Comment le député indépendant de Portneuf-Jacques-Cartier peut-il desservir adéquatement les 70000 électeurs d’une grande circonscription rurale qui comprend une trentaine de municipalités en travaillant à temps partiel? La charge est moins exigeante pour les députés fédéraux? Pourquoi alors sont-ils mieux payés qu’à Québec?
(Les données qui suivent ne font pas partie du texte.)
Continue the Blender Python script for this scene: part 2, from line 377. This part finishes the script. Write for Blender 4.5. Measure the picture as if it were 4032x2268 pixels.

Le député peut faire ce qu’il veut de ses loisirs mais, s’il a autant du temps libre, n’est-ce pas parce qu’il se désintéresse de son rôle de surveillant de l’administration publique, lui qui était pourtant si critique au sujet de la bureaucratie autrefois? La tâche du député-contrôleur est infinie. C’est un peu comme celle d’un journaliste qui se consacre vraiment à sa profession, le genre Vastel, par exemple, qui n’aurait pas pu faire du taxi les fins de semaines. Le député de Portneuf dispose de ressources (budget de recherche, services professionnels de la bibliothèque du Parlement, etc.) pour fouiller n’importe quel recoin de l’administration publique et, en tant que député indépendant (ce qu’il est théoriquement), il a beaucoup plus de latitude que les autres, surtout les ministériels, pour « brasser la cage », comme il l’avait d’ailleurs promis.
S’il n’aime pas la période des questions, rien ne l’empêche de prendre les bouchées doubles en commission. Pourquoi préfère-t-il consacrer ses énergies ailleurs, sinon pour l’appât du gain ou en signe de désintérêt pour le mandat qui lui a été confié?